L'Echo de la Fabrique : 30 décembre 1832 - Numéro 62

 Conseil des prud’hommes.

Audience du 27 décembre.

(présidée par m. goujon.)

Dans cette séance, le conseil a eu à prononcer sur une question qui est une source de mésintelligences et de querelles entre les maîtres et leurs élèves, c’est celle de la fixation de la tâche imposée à ces derniers.i

Cette question se compliquait ainsi :
*** Première question. – Un maître, a-t-il le droit de fixer à son élève une tâche plus élevée que celle d’usage ?ii Non.

*** Deuxième question. – Lorsqu’un élève a terminé son apprentissage et que pendant sa durée il s’est arriéré, peut-il être admis à réclamer contre une tâche trop élevée ? Non.

*** Troisième question. – Lorsqu’un maître a réduit la somme qui lui est due, par une nouvelle inscription de sa dette sur le livret de l’ouvrier peut-il être admis à réclamer contre la diminution qu’il a librement consentie ? Non.

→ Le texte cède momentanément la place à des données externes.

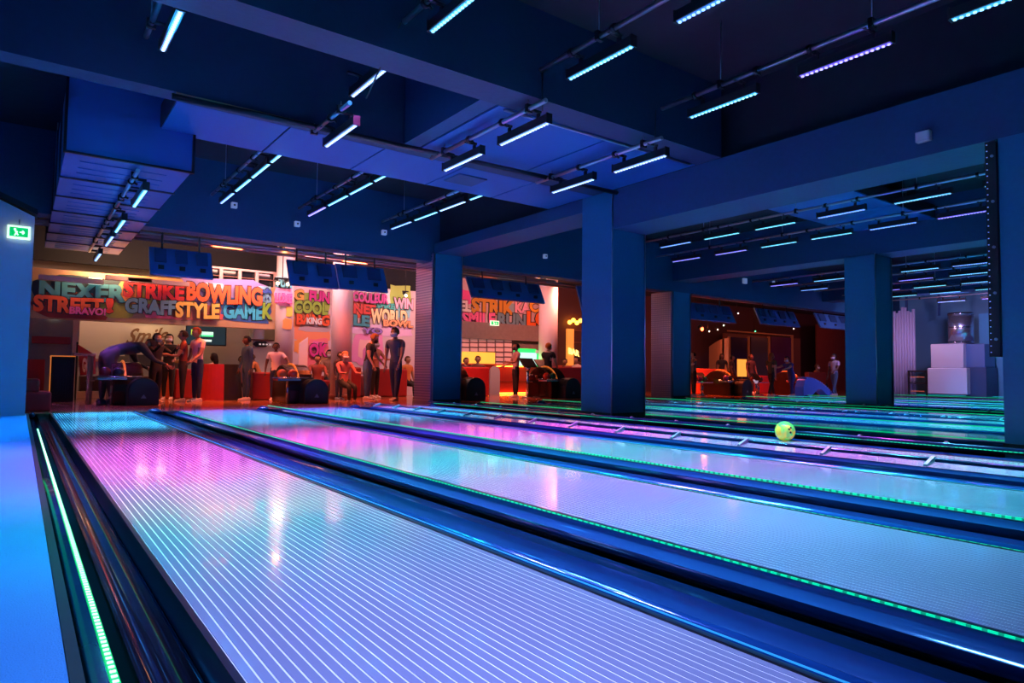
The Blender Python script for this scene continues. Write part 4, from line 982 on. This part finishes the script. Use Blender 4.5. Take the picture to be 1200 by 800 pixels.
# small round table and two red things in front (mid opening floor)
# blue corrugated ball ramp
K = thing('ball_ramp', 'bright blue corrugated child ball ramp on the floor in the right opening', 'ball ramp', onZ(962, 464))
p0 = onZ(946, 464); X0_ = p0.x; Yr = p0.y
prof = []
for k in range(13):
    t = k/12; prof.append((t*1.9, .05 + .62*math.cos(t*math.pi*.5)**.9 * (1 if t > .0 else 1)))
prof = [(-.25, 0), (-.25, .35), (-.1, .60)] + [(a, max(b, .05)) for a, b in prof] + [(1.95, 0), (1.55, 0)] + [(.9 - .55*math.cos(math.pi*k/8)*-1 if False else 1.45 - 1.1*k/8, .26*math.sin(math.pi*k/8)) for k in range(1, 8)] + [(.3, 0)]
bm = BM(); prism(bm, [(X0_ + a, b) for a, b in prof], Yr, Yr+.35); mr = mat('ramp_blue', (.05, .16, .85), .35, emit=(.03, .08, .6), es=.12); obj('body', bm, mr, K)
for k in range(14):
    t = k/14; x = X0_ + t*1.85; z = .07 + .62*math.cos(t*math.pi*.5)**.9
    obj('rib', T((x, Yr-.02, z), (x, Yr+.37, z), .035, n=8), mat('ramp_rib', (.12, .28, .95), .35), K)

# silver machine at the right wall (air handler) and wall pieces
def mk(x0, y0, x1, y1, X): return onX(x0, y0, X), onX(x1, y1, X)
XM = 28.0
# machine is built on X = XM plane facing the lanes; photo left = larger Y
def face(xl, xr, yt, yb):
    a = onX(xl, yb, XM); b = onX(xr, yt, XM); return b.y, a.y, min(a.z, b.z), max(a.z, b.z)
K = thing('air_handler', 'silver machine of two stacked boxes and a drum at the far right', 'machine', onX(1118, 462, XM) * 1.0)
K.location.z = 0
y0, y1, z0, z1 = face(1087, 1133, 431, 461); obj('lower_box', B(XM, y0, max(z0, 0.02), XM+1.4, y1, z1), m_acw, K, bevel=.03)
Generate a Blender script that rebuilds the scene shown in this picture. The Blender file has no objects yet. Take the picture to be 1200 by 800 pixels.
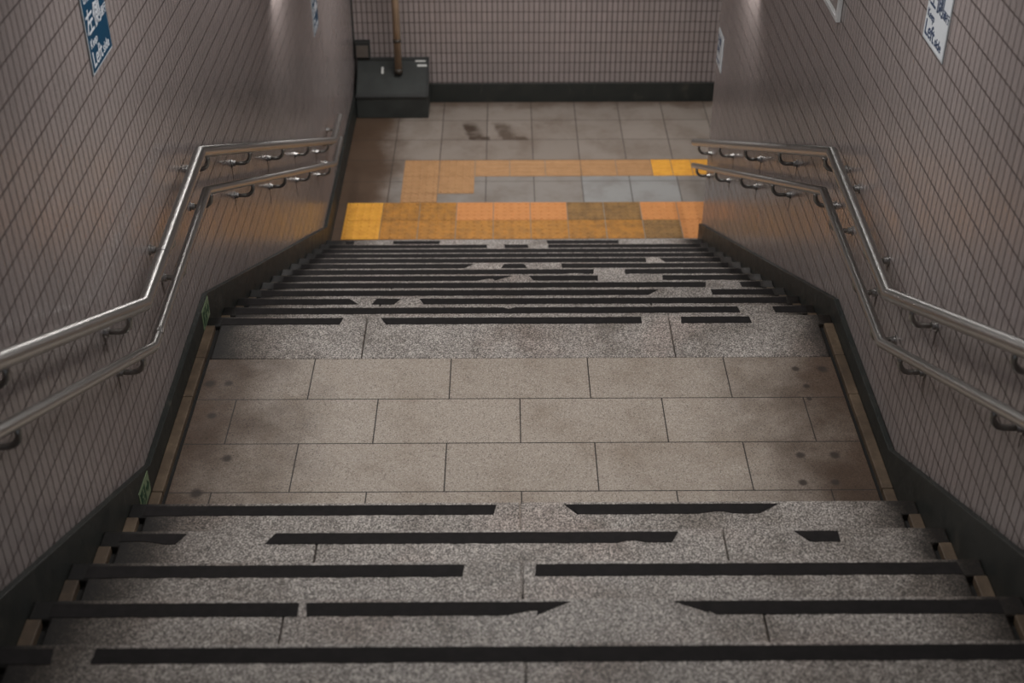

Le sieur Masson, qui a terminé un apprentissage de cinq années chez le sieur Algond, réclame contre l’inscription sur son livret de compagnon d’une somme de 54 fr. Il déclare ne pas s’en rapporter à la conciliation, qui avait reconnu l’inscription de cette somme, déduite de celle de 104 fr. 65 c. Il dit que son maître lui a toujours fixé une tâche plus élevée que celle en usage dans les autres ateliers. – A ces assertions, le sieur Algond répond par la lecture de sa défense. Il retrace tous les égards qu’il a eus pour son élève, lui ayant fait faire sa première communion, et dit que la tâche fixée au sieur Masson est la même que celle fixée dans son atelier à tous ses élèves ; que c’est le seul qui se soit mis en arrière, que tous ont gagné après leur tâche ; que c’est pure négligence de sa part s’il s’est arriéré, qu’au fait il n’a jamais réclamé contre une tâche trop élevée pendant le cours de son apprentissage. Il termine en disant que c’est par erreur qu’il a diminué la somme qui lui est due, de 50 fr., et déclare ne pas s’en rapporter à la conciliation qui avait eu lieu devant deux membres, lesquels avaient décidé que l’inscription de la somme de 54 fr. serait maintenue.

« Attendu que l’apprenti a acquiescé aux tâches que lui a fixées son maître ; mais attendu la concession faite par ce dernier, de réduire à 54 fr. la dette de son apprenti qui était de 104 fr. 65 c., le conseil décide que ce solde de compte, 55 fr., sera payé au sieur Algond par l’apprenti. »

Notes de fin littérales:

i Il est d’usage dans la soierie de tracer à l’élève une tâche, et lorsqu’il la dépasse, le surplus lui est payé et lorsqu’elle n’est pas remplie il doit en tenir compte à son maître.
ii Il est d’usage de fixer sa tâche aux 2/3 de la journée moyenne. Le conseil l’a reconnu et prend cette fixation pour base de ses décisions. Mais il aurait dû se prononcer par un réglement qui eût fixé les tâches, au moins pour les articles courans, cela éviterait beaucoup des difficultés et maintiendrait la discipline dans les ateliers.